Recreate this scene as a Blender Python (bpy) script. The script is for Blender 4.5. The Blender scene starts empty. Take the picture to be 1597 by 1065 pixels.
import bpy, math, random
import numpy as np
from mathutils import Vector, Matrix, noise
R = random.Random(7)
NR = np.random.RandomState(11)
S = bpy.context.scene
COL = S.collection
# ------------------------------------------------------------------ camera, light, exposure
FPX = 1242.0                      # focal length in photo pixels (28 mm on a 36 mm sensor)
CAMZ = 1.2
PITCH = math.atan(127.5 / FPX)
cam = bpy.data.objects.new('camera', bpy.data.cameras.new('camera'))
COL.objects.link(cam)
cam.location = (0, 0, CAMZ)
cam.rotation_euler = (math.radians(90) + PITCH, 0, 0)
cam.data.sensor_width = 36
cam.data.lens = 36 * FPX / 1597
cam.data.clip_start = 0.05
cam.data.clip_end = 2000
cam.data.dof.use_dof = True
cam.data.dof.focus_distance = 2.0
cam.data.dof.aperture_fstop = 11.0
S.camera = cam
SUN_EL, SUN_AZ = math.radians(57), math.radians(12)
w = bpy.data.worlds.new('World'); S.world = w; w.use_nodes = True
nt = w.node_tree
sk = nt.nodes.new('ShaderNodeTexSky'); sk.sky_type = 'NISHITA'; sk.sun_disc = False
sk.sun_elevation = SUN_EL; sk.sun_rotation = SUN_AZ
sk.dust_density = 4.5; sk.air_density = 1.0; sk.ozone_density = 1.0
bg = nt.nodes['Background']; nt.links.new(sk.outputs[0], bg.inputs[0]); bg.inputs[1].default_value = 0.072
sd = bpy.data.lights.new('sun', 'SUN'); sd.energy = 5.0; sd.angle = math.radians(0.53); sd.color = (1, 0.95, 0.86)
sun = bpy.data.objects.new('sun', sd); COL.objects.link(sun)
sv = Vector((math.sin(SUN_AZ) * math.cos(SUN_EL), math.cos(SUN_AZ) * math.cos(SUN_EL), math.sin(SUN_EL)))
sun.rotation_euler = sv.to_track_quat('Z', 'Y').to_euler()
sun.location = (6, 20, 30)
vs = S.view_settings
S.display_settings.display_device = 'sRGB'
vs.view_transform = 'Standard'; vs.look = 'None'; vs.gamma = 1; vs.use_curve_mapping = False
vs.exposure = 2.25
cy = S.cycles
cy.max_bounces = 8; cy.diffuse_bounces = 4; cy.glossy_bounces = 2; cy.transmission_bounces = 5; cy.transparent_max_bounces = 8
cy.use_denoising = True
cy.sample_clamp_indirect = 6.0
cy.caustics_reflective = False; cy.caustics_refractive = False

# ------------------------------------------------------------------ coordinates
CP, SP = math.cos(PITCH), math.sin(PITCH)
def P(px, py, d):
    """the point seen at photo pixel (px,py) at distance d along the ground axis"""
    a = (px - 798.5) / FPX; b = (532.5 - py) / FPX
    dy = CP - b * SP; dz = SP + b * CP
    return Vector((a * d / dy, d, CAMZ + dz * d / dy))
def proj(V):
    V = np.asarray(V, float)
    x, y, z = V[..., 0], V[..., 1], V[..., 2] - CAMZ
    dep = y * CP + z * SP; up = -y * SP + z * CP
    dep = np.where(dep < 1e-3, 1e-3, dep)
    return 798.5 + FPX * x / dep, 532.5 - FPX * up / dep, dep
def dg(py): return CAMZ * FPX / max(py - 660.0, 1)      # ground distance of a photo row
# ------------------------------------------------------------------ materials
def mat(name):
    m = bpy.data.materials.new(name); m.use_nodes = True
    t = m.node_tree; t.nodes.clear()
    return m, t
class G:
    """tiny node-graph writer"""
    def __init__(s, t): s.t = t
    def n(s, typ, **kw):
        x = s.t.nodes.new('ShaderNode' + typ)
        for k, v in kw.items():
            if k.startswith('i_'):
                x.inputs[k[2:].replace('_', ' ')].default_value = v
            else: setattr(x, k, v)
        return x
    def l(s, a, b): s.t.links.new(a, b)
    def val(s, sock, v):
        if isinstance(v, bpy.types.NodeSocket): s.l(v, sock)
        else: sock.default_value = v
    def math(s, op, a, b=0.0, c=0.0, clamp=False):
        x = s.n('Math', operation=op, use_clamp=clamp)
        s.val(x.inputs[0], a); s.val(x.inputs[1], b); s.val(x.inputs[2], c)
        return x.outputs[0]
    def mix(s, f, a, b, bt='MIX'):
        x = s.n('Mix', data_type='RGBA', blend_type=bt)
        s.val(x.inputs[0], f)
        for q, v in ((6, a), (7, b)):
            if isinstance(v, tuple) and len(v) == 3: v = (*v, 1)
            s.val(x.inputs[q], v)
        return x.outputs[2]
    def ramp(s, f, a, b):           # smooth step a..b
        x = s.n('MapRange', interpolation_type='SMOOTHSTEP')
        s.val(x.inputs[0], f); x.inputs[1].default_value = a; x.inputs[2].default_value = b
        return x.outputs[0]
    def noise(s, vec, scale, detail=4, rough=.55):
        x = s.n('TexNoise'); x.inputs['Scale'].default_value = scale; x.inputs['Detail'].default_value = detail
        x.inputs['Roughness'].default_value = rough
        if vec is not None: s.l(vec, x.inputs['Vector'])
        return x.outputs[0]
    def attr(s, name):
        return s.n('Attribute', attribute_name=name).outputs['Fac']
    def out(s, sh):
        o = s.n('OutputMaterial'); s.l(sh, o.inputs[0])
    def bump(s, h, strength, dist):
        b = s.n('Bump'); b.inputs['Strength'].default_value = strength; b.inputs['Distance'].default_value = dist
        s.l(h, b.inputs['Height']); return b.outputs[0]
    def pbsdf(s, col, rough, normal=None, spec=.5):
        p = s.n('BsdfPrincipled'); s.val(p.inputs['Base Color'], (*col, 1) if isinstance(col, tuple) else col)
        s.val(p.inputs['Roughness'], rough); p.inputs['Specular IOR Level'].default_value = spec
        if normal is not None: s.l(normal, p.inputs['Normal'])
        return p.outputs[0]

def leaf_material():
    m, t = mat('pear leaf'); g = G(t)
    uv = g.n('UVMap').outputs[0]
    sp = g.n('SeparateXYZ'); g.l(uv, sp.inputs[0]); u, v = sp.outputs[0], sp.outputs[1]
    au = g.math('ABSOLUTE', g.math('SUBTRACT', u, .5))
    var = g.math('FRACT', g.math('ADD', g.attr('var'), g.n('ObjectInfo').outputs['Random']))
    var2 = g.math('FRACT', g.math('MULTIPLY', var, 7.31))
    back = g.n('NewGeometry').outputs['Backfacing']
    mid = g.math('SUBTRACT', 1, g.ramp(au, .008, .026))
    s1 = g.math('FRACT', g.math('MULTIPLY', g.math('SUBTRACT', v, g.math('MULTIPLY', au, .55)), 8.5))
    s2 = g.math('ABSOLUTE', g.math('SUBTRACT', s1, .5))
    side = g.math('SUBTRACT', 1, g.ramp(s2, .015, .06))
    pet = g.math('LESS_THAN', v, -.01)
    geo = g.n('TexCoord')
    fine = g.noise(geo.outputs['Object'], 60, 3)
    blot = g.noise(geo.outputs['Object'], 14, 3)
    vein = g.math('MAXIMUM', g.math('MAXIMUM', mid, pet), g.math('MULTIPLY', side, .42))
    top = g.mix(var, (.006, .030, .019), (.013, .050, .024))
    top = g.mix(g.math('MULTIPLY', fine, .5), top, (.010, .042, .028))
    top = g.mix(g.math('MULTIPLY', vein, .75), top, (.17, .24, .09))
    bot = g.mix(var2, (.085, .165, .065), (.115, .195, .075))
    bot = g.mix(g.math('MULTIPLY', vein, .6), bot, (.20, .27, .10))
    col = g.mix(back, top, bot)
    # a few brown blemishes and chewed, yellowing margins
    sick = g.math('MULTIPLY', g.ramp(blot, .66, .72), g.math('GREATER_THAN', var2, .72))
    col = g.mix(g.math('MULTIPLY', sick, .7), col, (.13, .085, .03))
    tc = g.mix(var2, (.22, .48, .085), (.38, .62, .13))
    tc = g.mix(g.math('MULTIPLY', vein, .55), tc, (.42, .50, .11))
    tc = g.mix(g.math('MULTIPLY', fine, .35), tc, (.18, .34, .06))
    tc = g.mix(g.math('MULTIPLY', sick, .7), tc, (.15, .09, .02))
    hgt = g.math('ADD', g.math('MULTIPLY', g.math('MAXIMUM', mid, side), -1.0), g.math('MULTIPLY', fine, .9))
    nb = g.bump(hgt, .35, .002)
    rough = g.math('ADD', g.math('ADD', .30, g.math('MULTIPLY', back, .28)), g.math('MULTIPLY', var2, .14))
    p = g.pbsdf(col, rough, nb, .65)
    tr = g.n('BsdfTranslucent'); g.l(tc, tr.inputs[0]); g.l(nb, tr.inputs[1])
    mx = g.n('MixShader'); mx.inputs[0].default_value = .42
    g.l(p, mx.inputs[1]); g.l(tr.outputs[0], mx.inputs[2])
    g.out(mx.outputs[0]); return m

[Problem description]
Search the data above for lines holding "pixels" and copy each of them.

[Task answer]
Recreate this scene as a Blender Python (bpy) script. The script is for Blender 4.5. The Blender scene starts empty. Take the picture to be 1597 by 1065 pixels.
FPX = 1242.0                      # focal length in photo pixels (28 mm on a 36 mm sensor)